WHAT YOU SHOULD DO:
Retype all of the data exactly as given.

PROVIDED DATA:
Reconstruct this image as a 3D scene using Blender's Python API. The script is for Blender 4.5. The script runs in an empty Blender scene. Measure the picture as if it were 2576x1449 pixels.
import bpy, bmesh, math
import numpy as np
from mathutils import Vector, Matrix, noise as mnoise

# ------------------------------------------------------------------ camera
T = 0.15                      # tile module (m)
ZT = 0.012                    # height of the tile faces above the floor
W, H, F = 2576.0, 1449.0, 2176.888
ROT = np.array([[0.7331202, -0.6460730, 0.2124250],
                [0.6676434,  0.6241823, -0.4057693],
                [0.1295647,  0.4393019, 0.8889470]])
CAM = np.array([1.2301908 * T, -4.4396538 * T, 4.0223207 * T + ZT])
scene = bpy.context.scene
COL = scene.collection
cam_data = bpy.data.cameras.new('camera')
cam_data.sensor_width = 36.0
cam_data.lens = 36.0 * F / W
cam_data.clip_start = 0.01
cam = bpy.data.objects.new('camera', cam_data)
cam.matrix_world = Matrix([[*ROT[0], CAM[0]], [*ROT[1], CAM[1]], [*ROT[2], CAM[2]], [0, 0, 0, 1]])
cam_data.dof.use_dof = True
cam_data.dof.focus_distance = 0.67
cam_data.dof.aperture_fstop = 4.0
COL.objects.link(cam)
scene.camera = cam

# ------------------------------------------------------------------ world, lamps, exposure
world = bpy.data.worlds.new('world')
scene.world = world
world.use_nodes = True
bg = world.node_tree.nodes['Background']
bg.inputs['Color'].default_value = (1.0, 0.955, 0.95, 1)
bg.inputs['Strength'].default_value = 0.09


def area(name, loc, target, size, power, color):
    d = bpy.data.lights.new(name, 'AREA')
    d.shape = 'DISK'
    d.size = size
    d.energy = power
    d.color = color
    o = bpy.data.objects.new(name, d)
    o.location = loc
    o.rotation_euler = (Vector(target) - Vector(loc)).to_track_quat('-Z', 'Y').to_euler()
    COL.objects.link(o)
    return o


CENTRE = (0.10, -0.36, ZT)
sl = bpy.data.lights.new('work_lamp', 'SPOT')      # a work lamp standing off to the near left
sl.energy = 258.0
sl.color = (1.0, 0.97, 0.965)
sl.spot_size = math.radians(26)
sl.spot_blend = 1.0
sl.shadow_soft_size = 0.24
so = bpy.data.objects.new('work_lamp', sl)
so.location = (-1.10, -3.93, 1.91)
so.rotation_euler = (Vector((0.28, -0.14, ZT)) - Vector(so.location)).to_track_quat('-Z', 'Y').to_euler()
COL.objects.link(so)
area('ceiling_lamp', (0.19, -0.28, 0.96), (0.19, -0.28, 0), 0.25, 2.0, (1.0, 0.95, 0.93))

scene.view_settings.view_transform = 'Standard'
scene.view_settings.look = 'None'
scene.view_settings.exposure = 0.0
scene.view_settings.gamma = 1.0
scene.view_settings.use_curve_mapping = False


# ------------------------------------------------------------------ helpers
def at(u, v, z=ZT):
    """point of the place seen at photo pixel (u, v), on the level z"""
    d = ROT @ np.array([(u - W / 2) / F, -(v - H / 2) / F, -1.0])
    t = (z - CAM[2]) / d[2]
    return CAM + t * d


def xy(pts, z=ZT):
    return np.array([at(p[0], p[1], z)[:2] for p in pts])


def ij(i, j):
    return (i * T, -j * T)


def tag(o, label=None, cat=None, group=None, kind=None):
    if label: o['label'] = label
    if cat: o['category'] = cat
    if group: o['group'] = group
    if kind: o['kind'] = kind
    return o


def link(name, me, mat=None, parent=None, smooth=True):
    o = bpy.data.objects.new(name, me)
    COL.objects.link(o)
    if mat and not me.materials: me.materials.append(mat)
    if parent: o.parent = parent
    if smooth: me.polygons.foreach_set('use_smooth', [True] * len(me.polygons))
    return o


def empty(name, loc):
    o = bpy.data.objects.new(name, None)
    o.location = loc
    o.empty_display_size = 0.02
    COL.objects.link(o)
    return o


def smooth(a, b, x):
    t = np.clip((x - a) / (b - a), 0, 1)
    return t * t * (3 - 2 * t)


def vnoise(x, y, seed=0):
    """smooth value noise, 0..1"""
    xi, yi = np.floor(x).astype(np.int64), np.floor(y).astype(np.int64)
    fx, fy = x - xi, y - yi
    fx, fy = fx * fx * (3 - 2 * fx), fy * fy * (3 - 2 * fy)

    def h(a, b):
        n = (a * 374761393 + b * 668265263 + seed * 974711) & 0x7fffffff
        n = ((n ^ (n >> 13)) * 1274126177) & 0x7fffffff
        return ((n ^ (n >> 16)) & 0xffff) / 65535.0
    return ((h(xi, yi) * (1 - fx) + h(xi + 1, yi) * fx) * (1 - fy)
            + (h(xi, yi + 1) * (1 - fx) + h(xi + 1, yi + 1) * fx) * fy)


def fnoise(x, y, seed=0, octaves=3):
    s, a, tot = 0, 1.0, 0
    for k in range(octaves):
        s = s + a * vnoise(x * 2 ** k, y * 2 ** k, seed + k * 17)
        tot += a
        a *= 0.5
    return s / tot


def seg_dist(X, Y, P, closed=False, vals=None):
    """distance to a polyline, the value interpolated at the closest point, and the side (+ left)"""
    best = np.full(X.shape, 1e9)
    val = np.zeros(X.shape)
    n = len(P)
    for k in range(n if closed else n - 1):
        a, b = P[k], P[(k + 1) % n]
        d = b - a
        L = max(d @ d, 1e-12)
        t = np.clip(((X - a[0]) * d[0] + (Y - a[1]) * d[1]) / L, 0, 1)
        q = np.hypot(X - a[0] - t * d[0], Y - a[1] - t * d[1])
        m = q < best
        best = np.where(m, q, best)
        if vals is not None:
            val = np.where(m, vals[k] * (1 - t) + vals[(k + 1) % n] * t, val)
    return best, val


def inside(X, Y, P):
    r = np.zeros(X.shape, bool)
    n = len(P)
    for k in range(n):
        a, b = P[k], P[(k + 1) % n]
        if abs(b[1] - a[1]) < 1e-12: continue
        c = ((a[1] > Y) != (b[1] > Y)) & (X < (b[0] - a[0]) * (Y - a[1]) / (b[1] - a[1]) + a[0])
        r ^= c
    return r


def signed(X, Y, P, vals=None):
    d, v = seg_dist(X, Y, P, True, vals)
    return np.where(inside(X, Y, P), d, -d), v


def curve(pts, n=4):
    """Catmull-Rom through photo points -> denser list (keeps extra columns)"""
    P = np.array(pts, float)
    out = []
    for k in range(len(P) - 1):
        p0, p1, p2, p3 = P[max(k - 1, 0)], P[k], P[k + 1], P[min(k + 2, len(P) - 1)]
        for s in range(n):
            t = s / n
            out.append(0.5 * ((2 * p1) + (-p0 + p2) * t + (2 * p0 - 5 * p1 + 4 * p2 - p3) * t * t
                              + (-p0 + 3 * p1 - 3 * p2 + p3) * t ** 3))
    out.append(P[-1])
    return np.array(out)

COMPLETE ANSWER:
Reconstruct this image as a 3D scene using Blender's Python API. The script is for Blender 4.5. The script runs in an empty Blender scene. Measure the picture as if it were 2576x1449 pixels.
import bpy, bmesh, math
import numpy as np
from mathutils import Vector, Matrix, noise as mnoise

# ------------------------------------------------------------------ camera
T = 0.15                      # tile module (m)
ZT = 0.012                    # height of the tile faces above the floor
W, H, F = 2576.0, 1449.0, 2176.888
ROT = np.array([[0.7331202, -0.6460730, 0.2124250],
                [0.6676434,  0.6241823, -0.4057693],
                [0.1295647,  0.4393019, 0.8889470]])
CAM = np.array([1.2301908 * T, -4.4396538 * T, 4.0223207 * T + ZT])
scene = bpy.context.scene
COL = scene.collection
cam_data = bpy.data.cameras.new('camera')
cam_data.sensor_width = 36.0
cam_data.lens = 36.0 * F / W
cam_data.clip_start = 0.01
cam = bpy.data.objects.new('camera', cam_data)
cam.matrix_world = Matrix([[*ROT[0], CAM[0]], [*ROT[1], CAM[1]], [*ROT[2], CAM[2]], [0, 0, 0, 1]])
cam_data.dof.use_dof = True
cam_data.dof.focus_distance = 0.67
cam_data.dof.aperture_fstop = 4.0
COL.objects.link(cam)
scene.camera = cam

# ------------------------------------------------------------------ world, lamps, exposure
world = bpy.data.worlds.new('world')
scene.world = world
world.use_nodes = True
bg = world.node_tree.nodes['Background']
bg.inputs['Color'].default_value = (1.0, 0.955, 0.95, 1)
bg.inputs['Strength'].default_value = 0.09


def area(name, loc, target, size, power, color):
    d = bpy.data.lights.new(name, 'AREA')
    d.shape = 'DISK'
    d.size = size
    d.energy = power
    d.color = color
    o = bpy.data.objects.new(name, d)
    o.location = loc
    o.rotation_euler = (Vector(target) - Vector(loc)).to_track_quat('-Z', 'Y').to_euler()
    COL.objects.link(o)
    return o


CENTRE = (0.10, -0.36, ZT)
sl = bpy.data.lights.new('work_lamp', 'SPOT')      # a work lamp standing off to the near left
sl.energy = 258.0
sl.color = (1.0, 0.97, 0.965)
sl.spot_size = math.radians(26)
sl.spot_blend = 1.0
sl.shadow_soft_size = 0.24
so = bpy.data.objects.new('work_lamp', sl)
so.location = (-1.10, -3.93, 1.91)
so.rotation_euler = (Vector((0.28, -0.14, ZT)) - Vector(so.location)).to_track_quat('-Z', 'Y').to_euler()
COL.objects.link(so)
area('ceiling_lamp', (0.19, -0.28, 0.96), (0.19, -0.28, 0), 0.25, 2.0, (1.0, 0.95, 0.93))

scene.view_settings.view_transform = 'Standard'
scene.view_settings.look = 'None'
scene.view_settings.exposure = 0.0
scene.view_settings.gamma = 1.0
scene.view_settings.use_curve_mapping = False


# ------------------------------------------------------------------ helpers
def at(u, v, z=ZT):
    """point of the place seen at photo pixel (u, v), on the level z"""
    d = ROT @ np.array([(u - W / 2) / F, -(v - H / 2) / F, -1.0])
    t = (z - CAM[2]) / d[2]
    return CAM + t * d


def xy(pts, z=ZT):
    return np.array([at(p[0], p[1], z)[:2] for p in pts])


def ij(i, j):
    return (i * T, -j * T)


def tag(o, label=None, cat=None, group=None, kind=None):
    if label: o['label'] = label
    if cat: o['category'] = cat
    if group: o['group'] = group
    if kind: o['kind'] = kind
    return o


def link(name, me, mat=None, parent=None, smooth=True):
    o = bpy.data.objects.new(name, me)
    COL.objects.link(o)
    if mat and not me.materials: me.materials.append(mat)
    if parent: o.parent = parent
    if smooth: me.polygons.foreach_set('use_smooth', [True] * len(me.polygons))
    return o


def empty(name, loc):
    o = bpy.data.objects.new(name, None)
    o.location = loc
    o.empty_display_size = 0.02
    COL.objects.link(o)
    return o


def smooth(a, b, x):
    t = np.clip((x - a) / (b - a), 0, 1)
    return t * t * (3 - 2 * t)


def vnoise(x, y, seed=0):
    """smooth value noise, 0..1"""
    xi, yi = np.floor(x).astype(np.int64), np.floor(y).astype(np.int64)
    fx, fy = x - xi, y - yi
    fx, fy = fx * fx * (3 - 2 * fx), fy * fy * (3 - 2 * fy)

    def h(a, b):
        n = (a * 374761393 + b * 668265263 + seed * 974711) & 0x7fffffff
        n = ((n ^ (n >> 13)) * 1274126177) & 0x7fffffff
        return ((n ^ (n >> 16)) & 0xffff) / 65535.0
    return ((h(xi, yi) * (1 - fx) + h(xi + 1, yi) * fx) * (1 - fy)
            + (h(xi, yi + 1) * (1 - fx) + h(xi + 1, yi + 1) * fx) * fy)


def fnoise(x, y, seed=0, octaves=3):
    s, a, tot = 0, 1.0, 0
    for k in range(octaves):
        s = s + a * vnoise(x * 2 ** k, y * 2 ** k, seed + k * 17)
        tot += a
        a *= 0.5
    return s / tot


def seg_dist(X, Y, P, closed=False, vals=None):
    """distance to a polyline, the value interpolated at the closest point, and the side (+ left)"""
    best = np.full(X.shape, 1e9)
    val = np.zeros(X.shape)
    n = len(P)
    for k in range(n if closed else n - 1):
        a, b = P[k], P[(k + 1) % n]
        d = b - a
        L = max(d @ d, 1e-12)
        t = np.clip(((X - a[0]) * d[0] + (Y - a[1]) * d[1]) / L, 0, 1)
        q = np.hypot(X - a[0] - t * d[0], Y - a[1] - t * d[1])
        m = q < best
        best = np.where(m, q, best)
        if vals is not None:
            val = np.where(m, vals[k] * (1 - t) + vals[(k + 1) % n] * t, val)
    return best, val


def inside(X, Y, P):
    r = np.zeros(X.shape, bool)
    n = len(P)
    for k in range(n):
        a, b = P[k], P[(k + 1) % n]
        if abs(b[1] - a[1]) < 1e-12: continue
        c = ((a[1] > Y) != (b[1] > Y)) & (X < (b[0] - a[0]) * (Y - a[1]) / (b[1] - a[1]) + a[0])
        r ^= c
    return r


def signed(X, Y, P, vals=None):
    d, v = seg_dist(X, Y, P, True, vals)
    return np.where(inside(X, Y, P), d, -d), v


def curve(pts, n=4):
    """Catmull-Rom through photo points -> denser list (keeps extra columns)"""
    P = np.array(pts, float)
    out = []
    for k in range(len(P) - 1):
        p0, p1, p2, p3 = P[max(k - 1, 0)], P[k], P[k + 1], P[min(k + 2, len(P) - 1)]
        for s in range(n):
            t = s / n
            out.append(0.5 * ((2 * p1) + (-p0 + p2) * t + (2 * p0 - 5 * p1 + 4 * p2 - p3) * t * t
                              + (-p0 + 3 * p1 - 3 * p2 + p3) * t ** 3))
    out.append(P[-1])
    return np.array(out)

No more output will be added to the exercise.